Nas grossas paredes de concreto da tumba de Caecilia Metella, uma argamassa que contém tefra vulcânica liga grandes blocos de tijolo e agregado de lava. É semelhante à usada nos Mercados de Trajano 120 anos depois. A cola da argamassa deste último consiste em um segmento de construção denominado fase de ligação C-A-S-H (cálcio-alumínio-silicato-hidratado), junto com cristais de um mineral denominado stratlingite.

Mas a tefra que os romanos usaram para a argamassa em Caecilia Metella era mais abundante em potássio que leucita. Séculos de água da chuva e água subterrânea lixiviando as paredes da tumba dissolveram a leucita e liberaram o potássio na argamassa. No concreto moderno, uma abundância do elemento K criaria géis expansivos que causariam microfissuras e eventual deterioração da estrutura.

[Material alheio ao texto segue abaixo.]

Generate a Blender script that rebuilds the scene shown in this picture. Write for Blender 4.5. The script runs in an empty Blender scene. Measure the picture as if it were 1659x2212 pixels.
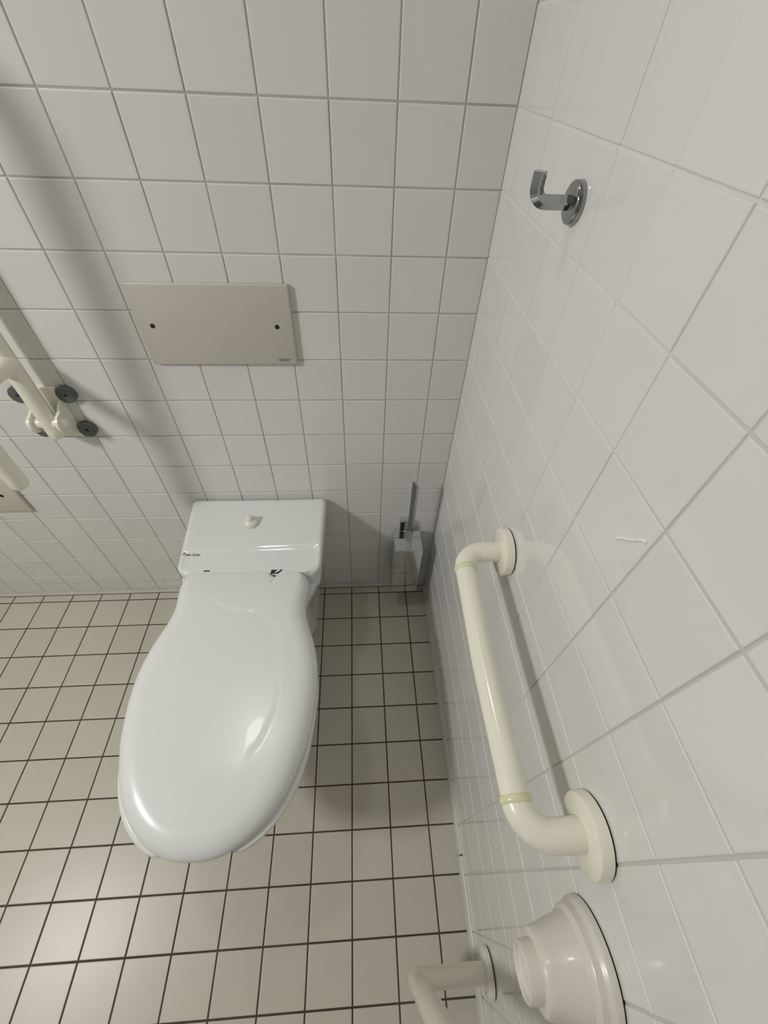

No túmulo, entretanto, o potássio se dissolveu e reconfigurou a fase de ligação C-A-S-H. Esse remodelamento "criou componentes robustos de coesão no concreto", diz Marie Jackson, professora-associada de pesquisa em geologia e geofísica na Universidade de Utah Jackson. Nessas estruturas, ao contrário dos Mercados de Trajano, há pouco stratlingite formado.

Géis expansivos

Stefano Roascio, o arqueólogo responsável pela tumba, observa que o estudo tem uma grande relevância para a compreensão de outras estruturas de concreto antigas e históricas semelhantes. "A interface entre os agregados e a argamassa de qualquer concreto é fundamental para a durabilidade da estrutura", diz o pesquisador Admir Masic. "No concreto moderno, as reações álcali-sílica que formam géis expansivos podem comprometer as interfaces até mesmo do concreto mais endurecido."

Ainda de acordo com o também professor do Instituto Tecnológico de Massachusetts (MIT), as zonas interfaciais no concreto romano antigo da tumba de Caecilia Metella estão em constante evolução por meio de uma remodelação de longo prazo. "Esses processos reforçam as zonas interfaciais e, potencialmente, contribuem para melhorar o desempenho mecânico e a resistência à ruptura do material antigo", explica.